Den Fotos sind die Spuren ihres Alters deutlich anzusehen. Der hohe Silbergehalt hat die Farben verblassen lassen. Fingerabdrücke zeichnen sich ab. Gerade deshalb ist eine gewissenhafte Aufbewahrung wichtig, damit die Zeitdokumente für spätere Generationen erhalten bleiben.

Weil in der Mahn- und Gedenkstätte zu wenig Platz ist, wurde die Sammlung nun an die Stadt Wernigerode übergeben. „Wir übernehmen die Bilder gern“, sagt Silvia Lisowski vom städtischen Kulturamt. „Sie zeigen ein Stück Stadtgeschichte.“ Die Ansichten von Wernigeröder Gebäuden und die historischen Fotos von Veranstaltungen wie dem Rathausfest finde sie besonders interessant. „Uns ist wichtig, dass die Sammlung zusammenbleibt und für die Öffentlichkeit zugänglich ist“, sagt die Amtschefin.

Nach Abschluss der Bauarbeiten im Stadtarchiv sollen die Bilder an den Klint umziehen. „Wir müssen schauen, wie wir sie dort lagern.
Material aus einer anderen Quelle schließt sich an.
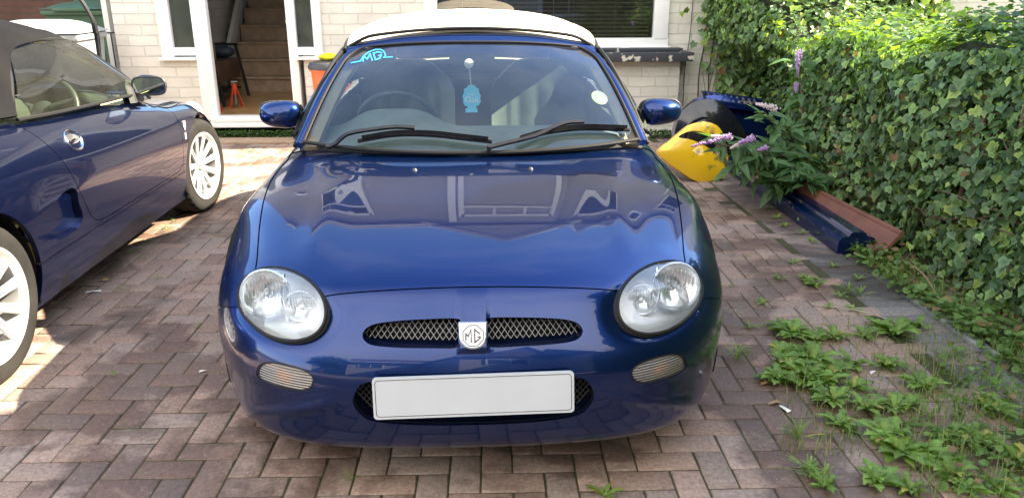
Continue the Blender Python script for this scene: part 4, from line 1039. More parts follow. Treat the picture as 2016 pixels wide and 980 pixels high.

Die Ordnung werden wir nicht verändern, damit sie in gewohnter Weise auf den Karteikarten zu finden sind“, so Silvia Lisowski. Darüber hinaus werden sie auch in digitaler Form einsehbar sein. Eine Praktikantin der Mahn- und Gedenkstätte hat alle 8000 Fotos eingescannt.